The bodies of eight climbers — four South Koreans and four Nepali guides — were spotted among the wreckage of their camp by a rescue team early Saturday morning, but strong winds and icy conditions were hampering the search effort.
A fifth South Korean climber was initially reported missing, but officials have now confirmed that he was at the camp when the deadly storm hit the area on Friday and is believed to have also perished.
“We assume the incident happened because of a snowstorm because trees are broken and the tents. Even the dead bodies are scattered,” police spokesman Sailesh Thapa told AFP.
A helicopter reached the site and managed to land just above the expedition team’s camp, but were unable to retrieve any of the bodies.
“Everything is gone, all the tents are blown apart. The conditions were too icy to continue the search,” pilot Siddartha Gurung told AFP.
Gurung said a rescue team would hopefully return to the camp on Sunday, if conditions improved.
Wangchu Sherpa, managing director of Trekking Camp Nepal, who organised the expedition, said they raised the alarm after they had not heard from the team for nearly 24 hours.
After they (the climbers) were out of contact since yesterday we sent people from the village and a helicopter to search for them,” he said.

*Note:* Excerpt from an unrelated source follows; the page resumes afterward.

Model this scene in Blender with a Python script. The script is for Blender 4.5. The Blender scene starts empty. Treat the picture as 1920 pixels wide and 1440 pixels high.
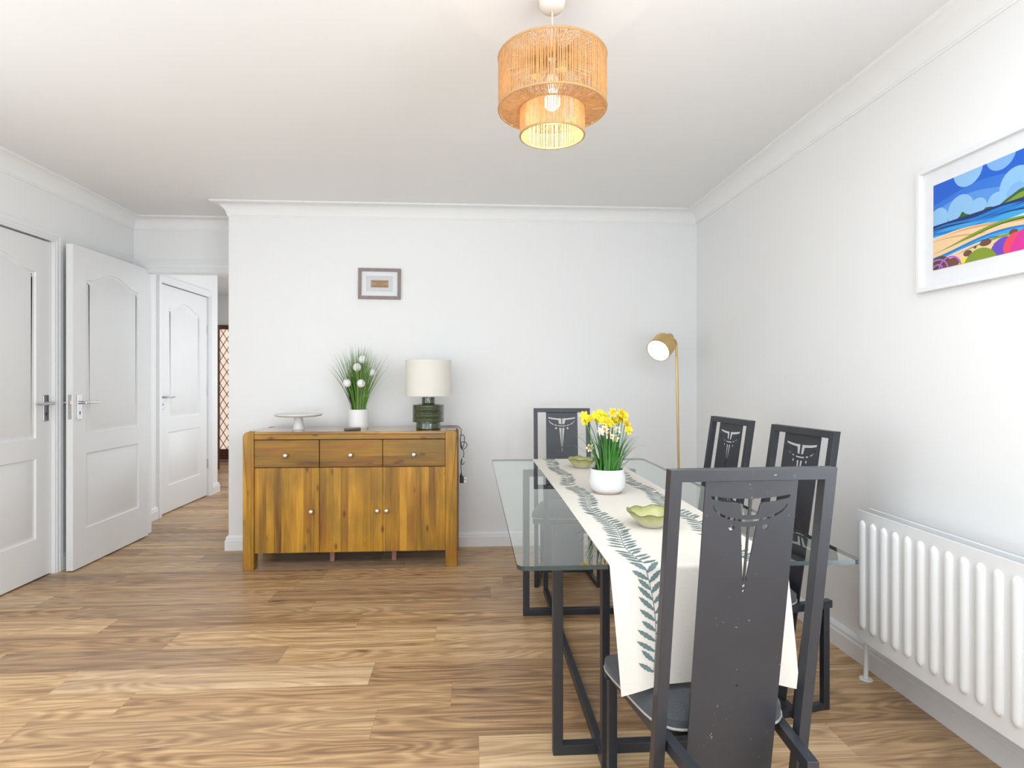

The group of South Korean climbers and their Nepali guides had been camped at the foot of the 7,193-meter (23,599 foot) Mount Gurja since early October, waiting for a window of good weather so they could attempt to reach the summit.
Feted South Korean climber Kim Chang-ho, who in 2013 became the fastest person to summit the world’s 14 highest mountains without using supplemental oxygen, was leading the expedition, according to a government-issued climbing permit seen by AFP.
Kim is believed to be among the dead, officials said.
The climbing permit listed four South Korean climbers, but the fifth member had joined the team later, according to Suresh Dakal of Trekking Camp Nepal.
Rarely-climbed Gurja lies in Nepal’s Annapurna region, next to avalanche-prone Dhaulagiri — the world’s seventh highest mountain.
Gurja was first summited in 1969 by a Japanese team but no one has stood on its summit for 22 years, according to the Himalayan Database.
Four climbers have perished on its flanks and a total of 30 have successfully reached its peak — a fraction of the more than 8,000 people who have summited the world’s highest mountain, Everest.